Pursuant to the private exchange agreements, Transocean Inc. agreed to exchange approximately $252.8 million aggregate principal amount of its Existing Exchangeable Bonds for (i) approximately $230.1 million aggregate principal amount of new 4.00% Senior Guaranteed Exchangeable Bonds due 2025 (the “Senior Guaranteed Exchangeable Bonds”) to be issued by Transocean Inc. and (ii) approximately $8.9 million aggregate amount of cash. The Senior Guaranteed Exchangeable Bonds will be guaranteed by Transocean and certain indirect holding company subsidiaries of Transocean Inc.: Transocean Holdings 1 Limited (“Holdings 1”), Transocean Holdings 2 Limited (“Holdings 2”), Transocean Holdings 3 Limited (“Holdings 3”), Transocean Asset Holdings 1 Limited (“Asset Holdings 1”), Transocean Asset Holdings 2 Limited (“Asset Holdings 2”) and Transocean Asset Holdings 3 Limited (“Asset Holdings 3”, and collectively with Holdings 1, Holdings 2, Holdings 3, Asset Holdings 1 and Asset Holdings 2, the “Structurally Senior Guarantors”), each of which also guarantee Transocean Inc.'s 2.5% Senior Exchangeable Bonds due 2027 and 11.50% Senior Guaranteed Notes due 2027. The exchange is subject to customary closing conditions.

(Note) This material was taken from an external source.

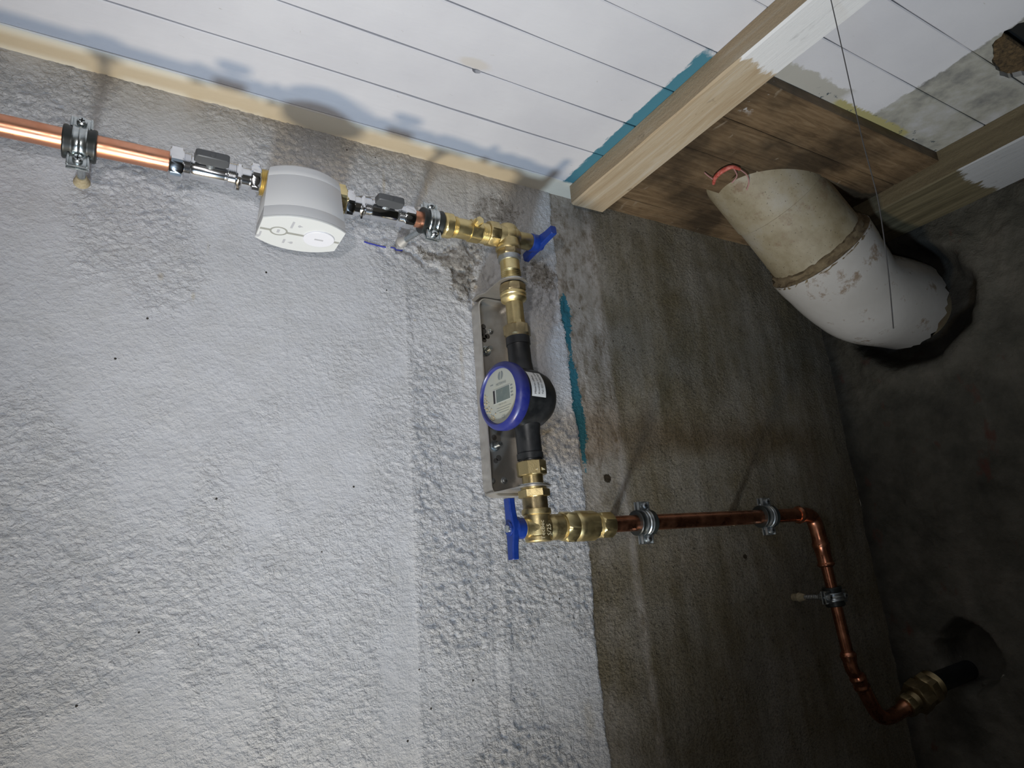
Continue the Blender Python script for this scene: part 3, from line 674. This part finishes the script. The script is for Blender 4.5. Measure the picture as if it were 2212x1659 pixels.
g.turned(Cu+ZA*0.0178, -ZA, [(0.0178-0.0178*math.cos(a), 0.0178*math.sin(a)) for a in [0.12+k*(PI-0.24)/14 for k in range(15)]], 48)
g.build('valve_body', 'brass', t)
G().turned(Cu, dz, [(0.020, 0.0150)]+hexp(0.0205, 0.0310, 0.0170, 0.0157, 8), 48).build('outlet_hex', 'brass_dark', t)
G().turned(Cu, dz, [(0.0310, 0.0160), (0.0345, 0.0163), (0.0385, 0.0158), (0.0390, 0.0140)], 48).build('grey_seal', 'zinc_dull', t)
G().turned(Cu+XA*0.012, XA, [(0, 0.0122), (0.0250, 0.0122), (0.0265, 0.0115)], 40).build('stem_housing', 'brass', t)
def handle(t, c, sgn, wing, other, L=0.074):
    """blue wing handle: hub on the stem, two wings along 'wing', screw on top"""
    a = XA*sgn; wing = Vector(wing).normalized(); g = G()
    g.turned(c, a, [(0, 0.0120), (0.001, 0.0132), (0.0110, 0.0130), (0.0125, 0.0100), (0.0210, 0.0085)], 36)
    prof = [(-0.5, 0.0062, 0.0165), (-0.49, 0.0070, 0.0165), (-0.30, 0.0072, 0.0160), (-0.14, 0.0086, 0.0150), (0.0, 0.0098, 0.0145), (0.14, 0.0086, 0.0150), (0.30, 0.0072, 0.0160), (0.49, 0.0070, 0.0165), (0.5, 0.0062, 0.0165)]
    R = []; w = a.cross(wing)
    for q, hw, ce in prof:
        th = 0.0046; m_ = c+wing*q*L+a*ce; b_ = 0.0015
        R.append([m_+w*(hw-b_)+a*th, m_+w*hw+a*(th-b_), m_+w*hw-a*(th-b_), m_+w*(hw-b_)-a*th, m_-w*(hw-b_)-a*th, m_-w*hw-a*(th-b_), m_-w*hw+a*(th-b_), m_-w*(hw-b_)+a*th])
    g.rings(R)
    # stop lug under the hub
    g.box(c+a*0.004+w*0.011+wing*0.010, 0.012, 0.010, 0.009, a, wing, bev=0.0015)
    h = g.build('handle', 'blue', t)
    G().turned(c+a*0.0185, a, [(0, 0.0046), (0.0030, 0.0050), (0.0046, 0.0046), (0.0052, 0.0030)], 20).build('screw', 'zinc', h)
    return h
handle(t, Cu+XA*0.0385, 1, (0, 1, -0.10), None, 0.078)

# union between upper valve and meter
t = thing('meter_union', 'upper brass union between the corner valve and the black meter body', 'pipe fitting', Cu+dz*0.045, 'brass meter unions')
G().turned(Cu, dz, [(0.0375, 0.0139), (0.0540, 0.0139)]+thread(0.0545, 0.0680, 0.0143, 5)+[(0.0682, 0.0138), (0.0720, 0.0138)], 48).build('nipple', 'brass_bright', t)
G().turned(Cu, dz, [(0.0745, 0.0150)]+hexp(0.0750, 0.0870, 0.0182, 0.0170, 8), 48).build('lock_nut', 'brass_dark', t)
G().turned(Cu, dz, [(0.0865, 0.0155), (0.0875, 0.0180), (0.0885, 0.0184), (0.0915, 0.0184), (0.0925, 0.0174), (0.0950, 0.0178), (0.0965, 0.0182), (0.0985, 0.0172), (0.1010, 0.0135), (0.1020, 0.0122)], 48).build('collar', 'brass_bright', t)
G().turned(Cu, dz, [(0.1000, 0.0122), (0.1020, 0.0124, 8, 0.0119), (0.1300, 0.0124, 8, 0.0119), (0.1302, 0.0132, 8, 0.0119), (0.1370, 0.0140, 8, 0.0124), (0.1385, 0.0140, 8, 0.0124)], 48).build('extension_tube', 'brass', t)
G().turned(Cu, dz, [(0.1350, 0.0150)]+hexp(0.1355, 0.1520, 0.0190, 0.0174, 6, 0.0025)+[(0.1535, 0.0165)], 48, up=(0.3, -1, 0)).build('union_nut', 'brass_dark', t)

# water meter
mz = 0.2290; Mc = Cu+dz*D(mz)
t = thing('water_meter', 'round black water meter with blue ring and grey dial on the bracket', 'water meter', Mc)
th = math.radians(8); n_ = Vector((-math.cos(th), -math.sin(th), 0)); ey = Vector((math.sin(th), -math.cos(th), 0))
g = G()
g.turned(Cu, dz, [(0.1525, 0.0150), (0.1530, 0.0166), (0.1640, 0.0168), (0.1645, 0.0160), (0.1660, 0.0156), (0.1900, 0.0158), (0.2000, 0.0172), (0.2150, 0.0215), (0.2300, 0.0230), (0.2450, 0.0230), (0.2620, 0.0215), (0.2780, 0.0176), (0.2860, 0.0164), (0.3130, 0.0164), (0.3140, 0.0174), (0.3215, 0.0174), (0.3220, 0.0162), (0.3255, 0.0160)], 48)
g.build('flow_tube', 'black', t)
prof = [(-0.0410, 0.002), (-0.0405, 0.012), (-0.0370, 0.0225), (-0.0310, 0.0300), (-0.0220, 0.0365), (-0.0100, 0.0398), (0.004, 0.0405), (0.0265, 0.0405)]
G().turned(Mc+Vector((0, 0, -0.0035)), n_, prof, 64, up=(0, 0, 1)).build('body', 'black', t)
Rc = Mc+Vector((0, 0, -0.0035))+n_*0.0255
ring = G().turned(Rc, n_, [(0, 0.0385), (0.0005, 0.0438), (0.0035, 0.0452), (0.0125, 0.0456), (0.0150, 0.0446), (0.0185, 0.0405), (0.0192, 0.0380), (0.0175, 0.0366), (0.0145, 0.0362)], 72, up=(0, 0, 1)).build('ring', 'ring_blue', t)
face = G().turned(Rc, n_, [(0.010, 0.0364), (0.0150, 0.0364)], 64, up=(0, 0, 1)).build('dial', 'face', t)
F0 = Rc+n_*0.0151
def fp(u, v, h=0.0002): return F0+ey*u+ZA*v+n_*h       # u to the right as read, v up
def fbox(g, u, v, w, hh, h=0.0003): g.box(fp(u, v, 0.0), w, hh, h*2, ey, ZA)
g = G(); fbox(g, 0.004, 0.0005, 0.0365, 0.0195, 0.0003); g.build('display_frame', 'lcd_frame', face)
g = G(); fbox(g, 0.0065, 0.0005, 0.0285, 0.0175, 0.0005); g.build('display', 'lcd', face)
g = G(); fbox(g, -0.0120, 0.0005, 0.0040, 0.0175, 0.0005); g.build('dark_window', 'ink', face)
g = G()
# divided round emblem
for sgn in (1, -1):
    pts = []
    for k in range(15):
        a = PI*k/14-PI/2; pts.append((sgn*(0.0009+0.0046*math.cos(a)), 0.0054*math.sin(a)))
    pts = [fp(0.004+p[0]+0.30*p[1]*0.5, 0.0262+p[1], 0.0002) for p in pts]
    g.add(pts, [tuple(range(len(pts)))])
def ftext(s, u, v, size, rot=0):
    vv, ff = text_verts(s, size); c_, s_ = math.cos(rot), math.sin(rot)
    g.add([fp(u+q.x*c_-q.y*s_, v+q.x*s_+q.y*c_, 0.0003) for q in vv], ff)
ftext('METERING', 0.004, 0.0155, 0.0045)
ftext('CE', 0.004, -0.0290, 0.0060)
ftext('TH50 3,0  m\u00b3/h', 0.004, -0.0120, 0.0026)
for k in range(4): fbox(g, 0.0245, 0.008-k*0.0045, 0.0045, 0.0018, 0.00012)
for k, (u, w) in enumerate(((0.006, 0.030), (0.004, 0.026), (0.006, 0.020))): fbox(g, u, -0.0160-k*0.0032, w, 0.0004, 0.00012)
fbox(g, -0.016, 0.018, 0.006, 0.0012, 0.00012)
g.build('dial_print', 'face_ink', face, sharp=0)
g = G(); rr = random.Random(4)
for k in range(60):
    a = math.radians(rr.uniform(165, 245)); r_ = 0.0355-abs(rr.gauss(0, 0.0045)); q = rr.uniform(0.0006, 0.0017)
    g.box(fp(r_*math.cos(a), r_*math.sin(a), 0.0003), q, q*rr.uniform(.6, 1.2), q*0.6, ey+Vector((0, 0, rr.uniform(-1, 1))), ZA)
g.build('plaster_crumbs', 'sand', face, kind='stuff')
# paper label wrapped round the body, lettering climbing upwards
def cyl(s_arc, xx, h=0.0003):
    """s_arc: arc length upwards from the front (-y) side, xx: distance towards +x"""
    r = 0.0405+h; a = s_arc/r
    fr = Vector((ey.x, ey.y, 0)); return Mc+Vector((0, 0, -0.0035))+n_*(-xx)+fr*r*math.cos(a)+ZA*r*math.sin(a)
g = G(); R = []
S0, S1, X0, X1 = -0.0085, 0.0290, -0.0205, 0.0030
rw = 14
for i in range(rw+1):
    a = S0+(S1-S0)*i/rw; R.append([cyl(a, X0), cyl(a, X0+0.006), cyl(a, X0+0.012), cyl(a, X0+0.018), cyl(a, X1)])
v = [q for r in R for q in r]; f = [(i*5+j, i*5+j+1, (i+1)*5+j+1, (i+1)*5+j) for i in range(rw) for j in range(4)]
lab = g.add(v, f).build('label_sticker', 'label', t, sharp=0, label='small white paper label with three printed lines')
g = G()
for s_, size, row in (('M\u00e4taren tillh\u00f6r', 0.0046, 0), ('Kretslopp och vatten', 0.0042, 1), ('Tel: 031-3682700', 0.0044, 2)):
    vv, ff = text_verts(s_, size)
    mn = min(q.x for q in vv)
    g.add([cyl(S0+0.0035+(q.x-mn)+row*0.0002, X0+0.0058+row*0.0062-q.y, 0.0006) for q in vv], ff)
g.build('label_print', 'ink', lab, sharp=0)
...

The Senior Guaranteed Exchangeable Bonds will have an initial exchange rate of 190.4762 Transocean common shares, par value 0.10 Swiss francs per share (“Common Shares”), per $1,000 original principal amount, subject to adjustment, and will be convertible into Common Shares, implying an initial exchange price of approximately $5.25 per share.
The Senior Guaranteed Exchangeable Bonds and Transocean’s Common Shares issuable upon exchange of the Senior Guaranteed Exchangeable Bonds have not been registered under the Securities Act of 1933, as amended, or under any state securities laws and may not be offered or sold without registration under, or an applicable exemption from, the registration requirements. This press release does not constitute an offer to sell or a solicitation of an offer to buy, nor shall there be any sale of these securities in any state or jurisdiction in which such an offer, solicitation or sale would be unlawful prior to registration or qualification under the securities laws of any such state or jurisdiction.